▶ WHAT YOU WILL DO:
Search the material for "from" and show all lines that contain it.

▶ COLLECTED DATA:
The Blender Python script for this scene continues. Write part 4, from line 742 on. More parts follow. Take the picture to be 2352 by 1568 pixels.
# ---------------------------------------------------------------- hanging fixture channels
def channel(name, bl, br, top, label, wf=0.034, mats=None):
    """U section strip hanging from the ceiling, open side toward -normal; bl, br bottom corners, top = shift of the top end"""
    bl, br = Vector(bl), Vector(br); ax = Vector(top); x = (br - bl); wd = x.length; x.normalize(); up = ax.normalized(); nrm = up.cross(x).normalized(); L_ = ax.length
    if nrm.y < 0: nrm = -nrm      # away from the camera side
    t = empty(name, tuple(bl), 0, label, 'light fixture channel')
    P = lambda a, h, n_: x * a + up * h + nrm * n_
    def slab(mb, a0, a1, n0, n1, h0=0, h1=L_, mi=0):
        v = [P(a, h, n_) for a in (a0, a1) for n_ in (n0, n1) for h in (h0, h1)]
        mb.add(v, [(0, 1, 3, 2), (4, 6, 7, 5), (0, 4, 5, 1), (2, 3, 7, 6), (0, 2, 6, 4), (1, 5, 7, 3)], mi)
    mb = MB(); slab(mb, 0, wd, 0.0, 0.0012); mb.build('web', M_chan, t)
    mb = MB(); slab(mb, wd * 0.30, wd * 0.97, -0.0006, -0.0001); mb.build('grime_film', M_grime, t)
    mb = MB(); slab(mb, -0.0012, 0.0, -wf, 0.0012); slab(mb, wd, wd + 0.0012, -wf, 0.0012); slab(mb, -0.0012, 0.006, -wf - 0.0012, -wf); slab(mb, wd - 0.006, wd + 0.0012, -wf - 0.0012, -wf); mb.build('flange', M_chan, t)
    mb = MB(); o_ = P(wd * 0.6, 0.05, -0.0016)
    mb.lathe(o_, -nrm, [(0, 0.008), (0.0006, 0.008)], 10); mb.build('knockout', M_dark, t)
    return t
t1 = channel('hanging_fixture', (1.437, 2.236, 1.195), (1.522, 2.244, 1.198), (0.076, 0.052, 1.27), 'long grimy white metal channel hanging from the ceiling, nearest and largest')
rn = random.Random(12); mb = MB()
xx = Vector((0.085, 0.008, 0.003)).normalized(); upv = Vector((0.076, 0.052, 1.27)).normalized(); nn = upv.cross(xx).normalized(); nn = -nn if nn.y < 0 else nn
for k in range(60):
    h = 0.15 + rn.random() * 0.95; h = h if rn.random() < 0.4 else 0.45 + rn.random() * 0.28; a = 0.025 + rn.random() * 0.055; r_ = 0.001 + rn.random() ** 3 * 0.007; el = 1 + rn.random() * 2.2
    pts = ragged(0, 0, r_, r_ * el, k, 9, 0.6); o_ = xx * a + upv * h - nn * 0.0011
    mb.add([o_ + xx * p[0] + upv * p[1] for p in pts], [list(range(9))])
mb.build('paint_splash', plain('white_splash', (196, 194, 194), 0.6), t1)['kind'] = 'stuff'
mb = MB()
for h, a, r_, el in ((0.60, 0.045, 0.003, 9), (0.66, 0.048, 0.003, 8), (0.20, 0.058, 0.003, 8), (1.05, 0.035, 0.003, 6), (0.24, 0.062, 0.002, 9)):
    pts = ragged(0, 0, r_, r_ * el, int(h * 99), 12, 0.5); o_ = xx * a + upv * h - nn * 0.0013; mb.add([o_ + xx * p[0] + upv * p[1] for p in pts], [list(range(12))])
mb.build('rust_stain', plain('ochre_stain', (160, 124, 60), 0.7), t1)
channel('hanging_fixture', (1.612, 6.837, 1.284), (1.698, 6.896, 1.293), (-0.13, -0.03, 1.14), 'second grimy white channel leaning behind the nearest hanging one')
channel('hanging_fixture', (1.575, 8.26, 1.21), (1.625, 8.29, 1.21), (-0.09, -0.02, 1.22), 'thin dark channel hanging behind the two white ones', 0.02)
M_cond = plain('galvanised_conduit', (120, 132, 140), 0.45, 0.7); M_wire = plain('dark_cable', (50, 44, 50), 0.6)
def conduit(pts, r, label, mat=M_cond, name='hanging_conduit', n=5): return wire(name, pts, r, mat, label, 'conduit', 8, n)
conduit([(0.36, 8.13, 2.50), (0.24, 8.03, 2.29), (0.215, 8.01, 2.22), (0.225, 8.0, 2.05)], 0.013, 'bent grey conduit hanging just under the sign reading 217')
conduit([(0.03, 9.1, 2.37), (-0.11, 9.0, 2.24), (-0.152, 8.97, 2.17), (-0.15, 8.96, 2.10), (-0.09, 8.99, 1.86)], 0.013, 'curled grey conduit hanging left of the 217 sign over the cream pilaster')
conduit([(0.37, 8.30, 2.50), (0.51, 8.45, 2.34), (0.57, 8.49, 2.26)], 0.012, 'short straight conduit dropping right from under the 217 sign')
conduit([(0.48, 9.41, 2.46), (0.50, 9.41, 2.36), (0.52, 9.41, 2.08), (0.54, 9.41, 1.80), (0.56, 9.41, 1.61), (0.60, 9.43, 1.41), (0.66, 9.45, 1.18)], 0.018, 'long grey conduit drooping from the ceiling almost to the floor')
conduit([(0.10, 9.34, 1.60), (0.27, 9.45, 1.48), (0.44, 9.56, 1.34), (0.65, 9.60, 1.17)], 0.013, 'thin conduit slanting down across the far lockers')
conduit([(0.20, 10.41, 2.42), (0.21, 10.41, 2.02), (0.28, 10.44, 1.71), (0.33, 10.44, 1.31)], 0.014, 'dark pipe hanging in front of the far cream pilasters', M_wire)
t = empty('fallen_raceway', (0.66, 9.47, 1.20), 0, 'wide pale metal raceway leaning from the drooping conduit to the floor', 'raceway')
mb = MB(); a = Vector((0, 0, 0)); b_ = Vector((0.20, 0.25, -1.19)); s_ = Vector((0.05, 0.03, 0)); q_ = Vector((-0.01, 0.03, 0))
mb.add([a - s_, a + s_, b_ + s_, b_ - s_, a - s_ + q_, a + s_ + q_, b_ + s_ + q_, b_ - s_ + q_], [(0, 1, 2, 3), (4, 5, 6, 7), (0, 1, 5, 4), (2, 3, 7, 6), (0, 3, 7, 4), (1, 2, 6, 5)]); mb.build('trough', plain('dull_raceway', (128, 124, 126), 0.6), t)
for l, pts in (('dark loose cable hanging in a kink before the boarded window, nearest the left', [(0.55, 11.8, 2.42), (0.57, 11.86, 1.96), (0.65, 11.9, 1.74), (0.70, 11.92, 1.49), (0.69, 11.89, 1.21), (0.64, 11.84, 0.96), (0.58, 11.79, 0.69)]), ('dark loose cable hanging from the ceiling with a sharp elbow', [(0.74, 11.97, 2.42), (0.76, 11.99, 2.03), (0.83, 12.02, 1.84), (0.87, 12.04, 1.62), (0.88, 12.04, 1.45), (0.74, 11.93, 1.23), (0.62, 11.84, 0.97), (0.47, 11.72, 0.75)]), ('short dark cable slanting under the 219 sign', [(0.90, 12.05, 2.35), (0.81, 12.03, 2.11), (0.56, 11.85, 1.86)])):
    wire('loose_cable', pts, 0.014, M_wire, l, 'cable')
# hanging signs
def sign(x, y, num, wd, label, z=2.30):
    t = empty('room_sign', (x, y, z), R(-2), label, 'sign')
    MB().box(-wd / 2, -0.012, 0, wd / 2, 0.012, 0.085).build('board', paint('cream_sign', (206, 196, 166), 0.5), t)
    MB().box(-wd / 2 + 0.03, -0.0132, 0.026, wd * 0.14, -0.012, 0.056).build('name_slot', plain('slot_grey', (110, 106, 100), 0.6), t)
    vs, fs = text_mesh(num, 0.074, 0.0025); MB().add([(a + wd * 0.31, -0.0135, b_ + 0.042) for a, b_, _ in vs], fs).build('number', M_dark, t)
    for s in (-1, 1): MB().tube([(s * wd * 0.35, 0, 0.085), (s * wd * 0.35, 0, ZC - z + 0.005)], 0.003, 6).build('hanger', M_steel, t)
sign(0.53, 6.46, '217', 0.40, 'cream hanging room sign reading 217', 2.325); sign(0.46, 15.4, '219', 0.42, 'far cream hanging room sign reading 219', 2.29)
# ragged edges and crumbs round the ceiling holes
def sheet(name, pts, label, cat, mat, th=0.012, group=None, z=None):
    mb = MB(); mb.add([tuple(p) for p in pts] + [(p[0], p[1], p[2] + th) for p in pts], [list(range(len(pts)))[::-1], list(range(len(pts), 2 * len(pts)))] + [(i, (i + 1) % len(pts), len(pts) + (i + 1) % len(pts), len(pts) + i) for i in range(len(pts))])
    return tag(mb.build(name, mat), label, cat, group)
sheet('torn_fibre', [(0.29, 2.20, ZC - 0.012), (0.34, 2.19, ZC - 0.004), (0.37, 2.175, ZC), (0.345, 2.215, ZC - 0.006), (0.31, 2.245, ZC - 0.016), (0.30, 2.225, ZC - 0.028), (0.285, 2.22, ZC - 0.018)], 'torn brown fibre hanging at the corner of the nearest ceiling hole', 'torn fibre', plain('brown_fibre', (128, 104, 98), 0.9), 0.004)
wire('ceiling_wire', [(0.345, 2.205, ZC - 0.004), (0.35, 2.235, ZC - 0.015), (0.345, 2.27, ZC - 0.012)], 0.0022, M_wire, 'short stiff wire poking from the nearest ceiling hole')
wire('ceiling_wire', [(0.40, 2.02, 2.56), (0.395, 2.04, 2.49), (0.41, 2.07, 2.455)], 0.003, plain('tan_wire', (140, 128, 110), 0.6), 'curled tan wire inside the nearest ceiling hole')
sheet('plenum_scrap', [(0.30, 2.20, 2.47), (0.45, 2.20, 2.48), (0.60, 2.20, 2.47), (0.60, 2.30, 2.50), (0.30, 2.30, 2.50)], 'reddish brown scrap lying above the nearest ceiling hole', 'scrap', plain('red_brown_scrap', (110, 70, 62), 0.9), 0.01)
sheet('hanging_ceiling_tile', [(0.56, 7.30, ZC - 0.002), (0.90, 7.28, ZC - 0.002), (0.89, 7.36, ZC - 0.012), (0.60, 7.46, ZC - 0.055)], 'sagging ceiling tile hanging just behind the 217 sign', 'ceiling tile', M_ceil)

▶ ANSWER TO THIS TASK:
The Blender Python script for this scene continues. Write part 4, from line 742 on. More parts follow. Take the picture to be 2352 by 1568 pixels.
    """U section strip hanging from the ceiling, open side toward -normal; bl, br bottom corners, top = shift of the top end"""
    if nrm.y < 0: nrm = -nrm      # away from the camera side
t1 = channel('hanging_fixture', (1.437, 2.236, 1.195), (1.522, 2.244, 1.198), (0.076, 0.052, 1.27), 'long grimy white metal channel hanging from the ceiling, nearest and largest')
conduit([(0.37, 8.30, 2.50), (0.51, 8.45, 2.34), (0.57, 8.49, 2.26)], 0.012, 'short straight conduit dropping right from under the 217 sign')
conduit([(0.48, 9.41, 2.46), (0.50, 9.41, 2.36), (0.52, 9.41, 2.08), (0.54, 9.41, 1.80), (0.56, 9.41, 1.61), (0.60, 9.43, 1.41), (0.66, 9.45, 1.18)], 0.018, 'long grey conduit drooping from the ceiling almost to the floor')
t = empty('fallen_raceway', (0.66, 9.47, 1.20), 0, 'wide pale metal raceway leaning from the drooping conduit to the floor', 'raceway')
for l, pts in (('dark loose cable hanging in a kink before the boarded window, nearest the left', [(0.55, 11.8, 2.42), (0.57, 11.86, 1.96), (0.65, 11.9, 1.74), (0.70, 11.92, 1.49), (0.69, 11.89, 1.21), (0.64, 11.84, 0.96), (0.58, 11.79, 0.69)]), ('dark loose cable hanging from the ceiling with a sharp elbow', [(0.74, 11.97, 2.42), (0.76, 11.99, 2.03), (0.83, 12.02, 1.84), (0.87, 12.04, 1.62), (0.88, 12.04, 1.45), (0.74, 11.93, 1.23), (0.62, 11.84, 0.97), (0.47, 11.72, 0.75)]), ('short dark cable slanting under the 219 sign', [(0.90, 12.05, 2.35), (0.81, 12.03, 2.11), (0.56, 11.85, 1.86)])):
wire('ceiling_wire', [(0.345, 2.205, ZC - 0.004), (0.35, 2.235, ZC - 0.015), (0.345, 2.27, ZC - 0.012)], 0.0022, M_wire, 'short stiff wire poking from the nearest ceiling hole')